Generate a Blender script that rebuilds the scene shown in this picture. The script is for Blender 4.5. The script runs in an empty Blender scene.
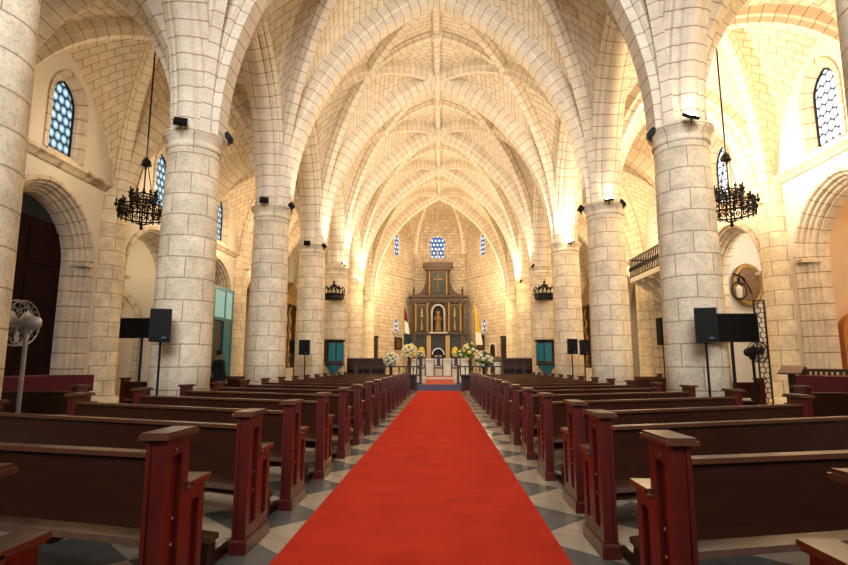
import bpy, bmesh, math, random
from mathutils import Vector, Matrix
random.seed(7)
PI = math.pi
S = bpy.context.scene
COL = S.collection

# ------------------------------------------------------------------ camera
FPX, PITCH, YAW = 540.0, math.radians(8.58), math.radians(1.9)
CAM = Vector((0.15, 0.0, 1.35))
cd = bpy.data.cameras.new('camera'); cam = bpy.data.objects.new('camera', cd); COL.objects.link(cam)
cd.sensor_width = 36; cd.lens = FPX / 848 * 36; cd.clip_start = .02; cd.clip_end = 300
cam.location = CAM; cam.rotation_euler = (PI / 2 + PITCH, 0, YAW)
S.camera = cam
S.view_settings.view_transform = 'Standard'; S.view_settings.look = 'None'
S.view_settings.gamma = 1; S.view_settings.exposure = 0.38
S.cycles.max_bounces = 8; S.cycles.diffuse_bounces = 5; S.cycles.glossy_bounces = 3
S.cycles.sample_clamp_indirect = 6

# ------------------------------------------------------------------ materials
def new_mat(name):
    m = bpy.data.materials.new(name); m.use_nodes = True
    nt = m.node_tree; b = nt.nodes['Principled BSDF']
    return m, nt, b
def N(nt, t, **kw):
    n = nt.nodes.new(t)
    for k, v in kw.items():
        if k in n.inputs.keys(): n.inputs[k].default_value = v
        else: setattr(n, k, v)
    return n
def rgba(c): return (c[0], c[1], c[2], 1)
def flat(name, c, rough=.6, metal=0, var=.15, scale=8, spec=.4, coat=0):
    m, nt, b = new_mat(name)
    tc = N(nt, 'ShaderNodeTexCoord'); no = N(nt, 'ShaderNodeTexNoise', Scale=scale, Detail=4.0)
    nt.links.new(tc.outputs['Object'], no.inputs['Vector'])
    mx = N(nt, 'ShaderNodeMix', data_type='RGBA')
    mx.inputs[6].default_value = rgba([x * (1 - var) for x in c]); mx.inputs[7].default_value = rgba([min(1, x * (1 + var)) for x in c])
    nt.links.new(no.outputs['Fac'], mx.inputs[0]); nt.links.new(mx.outputs[2], b.inputs['Base Color'])
    b.inputs['Roughness'].default_value = rough; b.inputs['Metallic'].default_value = metal
    b.inputs['Specular IOR Level'].default_value = spec; b.inputs['Coat Weight'].default_value = coat
    return m
def stone(name, c1, c2, mort, bw, bh, ms=.012, rough=.85, pit=.25, offset=.5, bump=.25):
    """ashlar: brick pattern in metres over UV, with mottling and pits from noise in object space"""
    m, nt, b = new_mat(name)
    uv = N(nt, 'ShaderNodeUVMap'); tc = N(nt, 'ShaderNodeTexCoord')
    br = N(nt, 'ShaderNodeTexBrick', Scale=1.0); br.offset = offset
    br.inputs['Color1'].default_value = rgba(c1); br.inputs['Color2'].default_value = rgba(c2); br.inputs['Mortar'].default_value = rgba(mort)
    br.inputs['Mortar Size'].default_value = ms; br.inputs['Mortar Smooth'].default_value = .3
    br.inputs['Brick Width'].default_value = bw; br.inputs['Row Height'].default_value = bh; br.inputs['Bias'].default_value = 0
    wob = N(nt, 'ShaderNodeTexNoise', Scale=1.6, Detail=2.0)
    nt.links.new(tc.outputs['Object'], wob.inputs['Vector'])
    sb = N(nt, 'ShaderNodeVectorMath', operation='MULTIPLY_ADD'); sb.inputs[1].default_value = (.05, .05, 0)
    nt.links.new(wob.outputs['Color'], sb.inputs[0]); nt.links.new(uv.outputs['UV'], sb.inputs[2])
    nt.links.new(sb.outputs[0], br.inputs['Vector'])
    no = N(nt, 'ShaderNodeTexNoise', Scale=3.0, Detail=6.0, Roughness=.65)
    nt.links.new(tc.outputs['Object'], no.inputs['Vector'])
    rp = N(nt, 'ShaderNodeMapRange'); rp.inputs[1].default_value = .3; rp.inputs[2].default_value = .7
    rp.inputs[3].default_value = 1 - pit; rp.inputs[4].default_value = 1 + pit * .4
    nt.links.new(no.outputs['Fac'], rp.inputs[0])
    n3 = N(nt, 'ShaderNodeTexNoise', Scale=22.0, Detail=5.0, Roughness=.7); nt.links.new(tc.outputs['Object'], n3.inputs['Vector'])
    r3 = N(nt, 'ShaderNodeMapRange'); r3.inputs[1].default_value = .34; r3.inputs[2].default_value = .50; r3.inputs[3].default_value = 1 - pit * 1.1; r3.inputs[4].default_value = 1.0
    nt.links.new(n3.outputs['Fac'], r3.inputs[0])
    mm = N(nt, 'ShaderNodeMath', operation='MULTIPLY'); nt.links.new(rp.outputs[0], mm.inputs[0]); nt.links.new(r3.outputs[0], mm.inputs[1])
    mx = N(nt, 'ShaderNodeMix', data_type='RGBA', blend_type='MULTIPLY'); mx.inputs[0].default_value = 1
    nt.links.new(br.outputs['Color'], mx.inputs[6]); nt.links.new(mm.outputs[0], mx.inputs[7])
    nt.links.new(mx.outputs[2], b.inputs['Base Color'])
    b.inputs['Roughness'].default_value = rough; b.inputs['Specular IOR Level'].default_value = .2
    bp = N(nt, 'ShaderNodeBump', Strength=bump, Distance=.03); bp.invert = True
    nt.links.new(br.outputs['Fac'], bp.inputs['Height']); nt.links.new(bp.outputs[0], b.inputs['Normal'])
    return m
def wood(name, c, rough=.38, dark=.45, sc=(14, 2.0, 14), spec=.5):
    m, nt, b = new_mat(name)
    tc = N(nt, 'ShaderNodeTexCoord'); mp = N(nt, 'ShaderNodeMapping'); mp.inputs['Scale'].default_value = sc
    no = N(nt, 'ShaderNodeTexNoise', Scale=1.0, Detail=5.0, Distortion=.6)
    nt.links.new(tc.outputs['Object'], mp.inputs[0]); nt.links.new(mp.outputs[0], no.inputs['Vector'])
    mx = N(nt, 'ShaderNodeMix', data_type='RGBA')
    mx.inputs[6].default_value = rgba([x * dark for x in c]); mx.inputs[7].default_value = rgba(c)
    nt.links.new(no.outputs['Fac'], mx.inputs[0]); nt.links.new(mx.outputs[2], b.inputs['Base Color'])
    b.inputs['Roughness'].default_value = rough; b.inputs['Specular IOR Level'].default_value = spec
    return m
def emis(name, c, s):
    m, nt, b = new_mat(name)
    b.inputs['Base Color'].default_value = rgba(c); b.inputs['Emission Color'].default_value = rgba(c); b.inputs['Emission Strength'].default_value = s
    return m

CR1, CR2, MOR = (.70, .60, .47), (.60, .50, .38), (.30, .20, .12)
M = {}
M['col'] = stone('column_ashlar', (.90, .79, .60), (.80, .69, .51), (.48, .36, .24), .85, .44, .014, pit=.26)
M['web'] = stone('vault_ashlar', (.84, .75, .60), (.78, .68, .52), (.44, .31, .19), .48, .26, .014, pit=.15)
M['rib'] = stone('rib_voussoir', (.84, .75, .61), (.78, .69, .54), (.44, .32, .20), .34, 9.0, .015, pit=.15, offset=0)
M['wallst'] = stone('apse_ashlar', (.74, .63, .48), (.64, .52, .38), (.34, .23, .14), .55, .28, .014, pit=.3)
M['arch'] = stone('arch_voussoir', (.76, .67, .54), (.70, .61, .49), (.38, .27, .18), .45, 9.0, .02, pit=.25, offset=0)
M['plaster'] = flat('white_plaster', (.74, .70, .64), .9, var=.04, scale=2, spec=.1)
M['wplaster'] = flat('ochre_plaster', (.78, .62, .42), .9, var=.05, scale=2, spec=.1)
M['wood'] = wood('mahogany', (.050, .0135, .006), rough=.45, sc=(2, 14, 14), spec=.25)
M['woodred'] = wood('red_mahogany', (.115, .011, .006), rough=.34)
M['wooddk'] = wood('dark_wood', (.035, .014, .008), rough=.45)
M['woodlt'] = wood('pale_highlit_mahogany', (.13, .045, .022), rough=.26)  # paler wood; pew caps and armrests carry their reflected highlight in this colour
M['maroon'] = flat('maroon_door_paint', (.014, .004, .004), .85, spec=.1)
M['seat'] = wood('polished_seat', (.16, .08, .05), rough=.16)  # base lightened to hold the bright reflection along the seat
M['stonegrey'] = flat('pale_grey_stone', (.42, .40, .38), .6)
M['darkgold'] = flat('aged_gilding', (.17, .10, .035), .45, metal=.3, var=.4)
M['black'] = flat('black_plastic', (.006, .008, .010), .55, spec=.15)
M['iron'] = flat('wrought_iron', (.018, .013, .010), .5, metal=.6)
M['screen'] = flat('screen_glass', (.006, .005, .004), .5, spec=.12)
M['steel'] = flat('grey_steel', (.45, .46, .50), .35, metal=.6)
M['silver'] = flat('silver', (.6, .6, .6), .3, metal=.8)
M['gold'] = flat('gilding', (.34, .20, .06), .4, metal=.5, var=.35)
M['retwood'] = flat('gilded_brown_wood', (.075, .040, .018), .5, var=.45, scale=6)
M['retgreen'] = flat('dark_green_paint', (.024, .028, .018), .5, var=.4, scale=5)
M['marble'] = flat('white_marble', (.75, .70, .66), .4, var=.06)
M['greyst'] = flat('blue_grey_marble', (.075, .07, .14), .4, var=.1)
M['teal'] = flat('teal_paint', (.012, .17, .25), .3, var=.3, scale=3)
M['skin'] = flat('skin', (.30, .17, .11), .6)
M['cloth'] = flat('dark_cloth', (.015, .017, .025), .9)
M['hair'] = flat('hair', (.01, .008, .006), .7)
M['redcloth'] = flat('crimson_cloth', (.10, .006, .02), .9)
M['white'] = flat('white_cloth', (.8, .78, .74), .8, var=.03)
M['petal'] = flat('cream_petals', (.80, .78, .62), .8, var=.2, scale=30)
M['petaly'] = flat('yellow_petals', (.78, .68, .20), .8, var=.2, scale=30)
M['leaf'] = flat('leaf', (.08, .16, .03), .6, var=.4, scale=30)
M['flagred'] = flat('flag_red', (.13, .012, .03), .8); M['flagblue'] = flat('flag_blue', (.005, .03, .06), .8)
M['yellow'] = flat('yellow_cloth', (.62, .44, .06), .8)
M['paint'] = flat('oil_painting', (.16, .09, .045), .5, var=.7, scale=4)
M['warm_light'] = emis('lamp_glass', (1, .86, .62), 30)
M['bulb'] = emis('warm_lens', (1, .8, .5), 6)

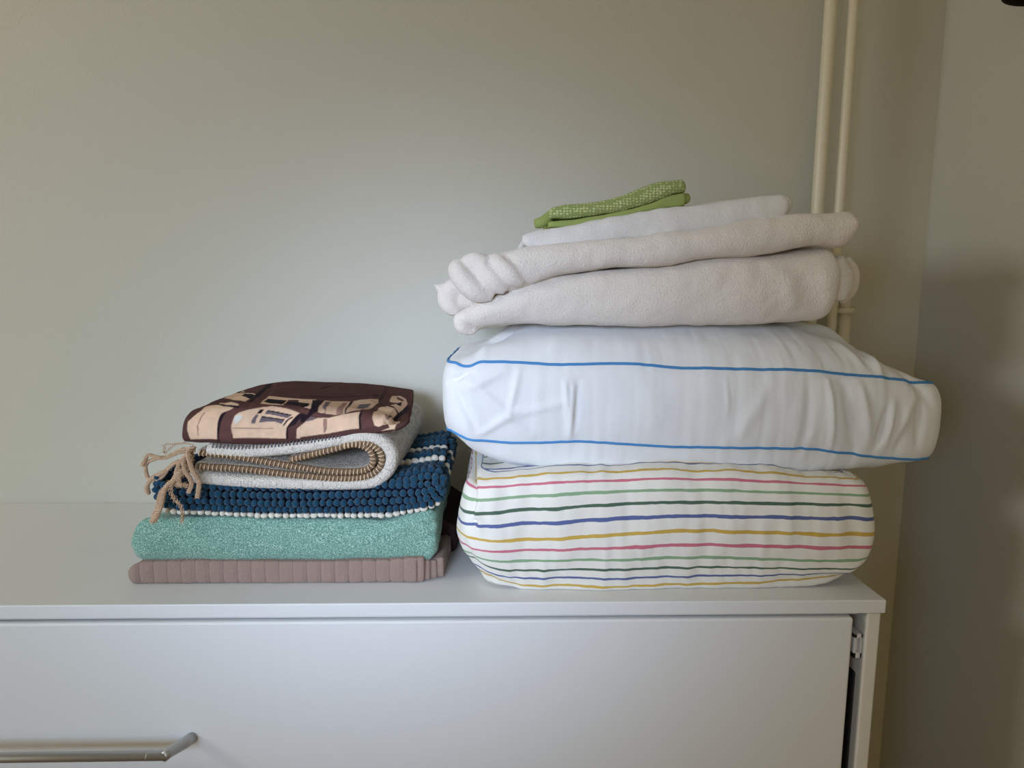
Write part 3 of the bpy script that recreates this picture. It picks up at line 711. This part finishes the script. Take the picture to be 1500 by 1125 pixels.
tassel([[(284, 660, .062), (275, 664, .050), (281, 685, kn-.004), (290, 705, kn-.005), (290, 722, kn-.004), (289, 729, kn-.004)]], .0025)
tassel([[(282, 676, .058), (262, 692, .048), (246, 712, .044), (236, 722, .042), (232, 740, .042), (228, 752, .042), (222, 766, .040)],
        [(282, 680, .058), (260, 700, .046), (242, 714, .042), (238, 735, .040), (233, 750, .040), (226, 764, .038)]], .0027)
tassel([[(262, 695, .046), (252, 708, .044), (250, 722, .043), (260, 733, .043), (266, 748, .042), (267, 765, .042)]], .0016, strands=2)
tassel([[(262, 695, .05), (252, 704, .044), (253, 728, .042), (262, 740, .042), (267, 755, .041), (265, 766, .041)]], .0014, strands=2)
tassel([[(286, 656, .064), (265, 658, .07), (245, 668, .075), (226, 672, .08), (214, 680, .085), (214, 695, .085), (222, 704, .08), (236, 698, .075), (250, 684, .068), (262, 675, .06)]], .0023)
tassel([[(280, 668, .07), (258, 678, .07), (240, 690, .072), (225, 700, .078), (216, 710, .082), (217, 722, .086), (214, 713, .09)]], .0024)
tassel([[(284, 652, .075), (268, 650, .08), (254, 652, .085), (244, 662, .09), (240, 664, .09), (241, 652, .09), (248, 650, .09), (262, 649, .085), (272, 648, .08)]], .0012, strands=2)
tassel([[(282, 662, .066), (262, 663, .066), (242, 672, .07), (226, 668, .075), (217, 668, .08), (211, 676, .082), (208, 682, .085)]], .0020)
tassel([[(283, 672, .06), (272, 684, .052), (262, 694, .047), (262, 706, .045), (268, 712, .045)]], .0024)

# printed blanket on top
YPr = .055
topl = [(262, 608), (300, 596), (345, 590), (440, 592), (520, 598), (560, 606), (602, 612)]
botl = [(262, 646), (300, 649), (400, 652), (430, 651), (500, 644), (540, 638), (580, 632), (602, 622)]
zt_ = zline(topl, YPr+.045); zb_ = zline(botl, YPr)
xl, xr = at(264, 630, YPr)[0], at(603, 620, YPr)[0]
xs = np.linspace(268, 603, 30); T = pchip(*zip(*topl))(xs); B = pchip(*zip(*botl))(xs)
rr = []
for k, (i_, f_) in enumerate([(.004, 0), (.000, .12), (.000, .3), (.002, .5), (.007, .7), (.016, .87), (.030, .97), (.045, 1.0)]):
    rr.append((i_, [(x, b+(t_-b)*f_) for x, t_, b in zip(xs, T, B)], k))
back_l, back_r = at(362, 556, .33), at(606, 566, .33)
pr = soft_body('printed_blanket', [(xl, YPr), (xr-.004, YPr+.004), (back_r[0], .33), (back_l[0]+.0, .33)], [.007, .018, .012, .02], rr, M_print, yf=YPr, sub=9, cap_n=125, crown=.0, ds=(.0010, .0020, .004), xin=.06,
     back_dz=float(back_l[2]-zt_(xl+.1)), disp=lambda p, v, n: .0013*fbm(p, 20, 3), creases=[(598, 603, 566, 620, 4, -.010), (566, 620, 600, 612, 4, -.006), (585, 600, 560, 612, 7, .003)])
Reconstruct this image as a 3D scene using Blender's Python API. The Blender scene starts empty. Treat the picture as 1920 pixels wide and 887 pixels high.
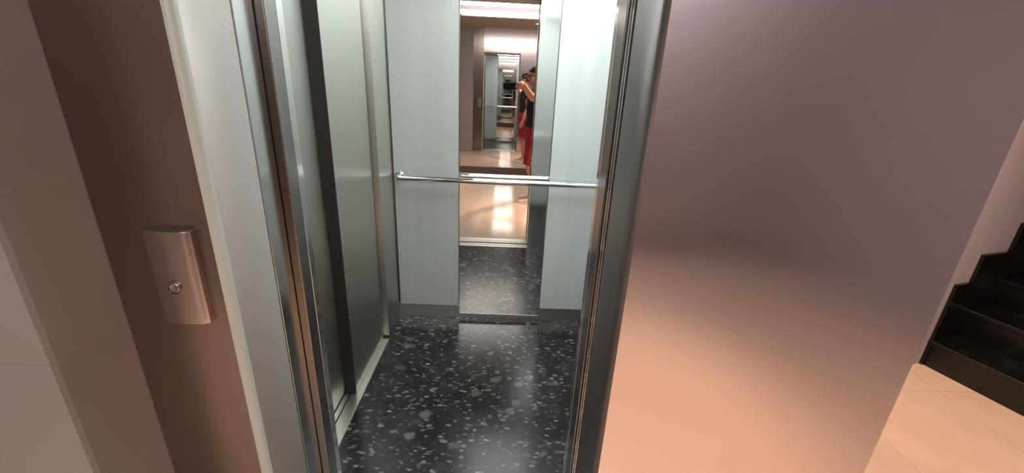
• • • • •
The images in the entries above should be left out; please reproduce exactly the lines from the first through the one containing "S.cycles.sample_clamp_indirect = 6".

Generate a Blender script that rebuilds the scene shown in this picture. The script is for Blender 4.5. The script runs in an empty Blender scene.
import bpy, bmesh, math, random
from mathutils import Vector, Matrix
random.seed(7)
PI = math.pi
S = bpy.context.scene
COL = S.collection

# ------------------------------------------------------------------ camera
FPX, PITCH, YAW = 540.0, math.radians(8.58), math.radians(1.9)
CAM = Vector((0.15, 0.0, 1.35))
cd = bpy.data.cameras.new('camera'); cam = bpy.data.objects.new('camera', cd); COL.objects.link(cam)
cd.sensor_width = 36; cd.lens = FPX / 848 * 36; cd.clip_start = .02; cd.clip_end = 300
cam.location = CAM; cam.rotation_euler = (PI / 2 + PITCH, 0, YAW)
S.camera = cam
S.view_settings.view_transform = 'Standard'; S.view_settings.look = 'None'
S.view_settings.gamma = 1; S.view_settings.exposure = 0.38
S.cycles.max_bounces = 8; S.cycles.diffuse_bounces = 5; S.cycles.glossy_bounces = 3
S.cycles.sample_clamp_indirect = 6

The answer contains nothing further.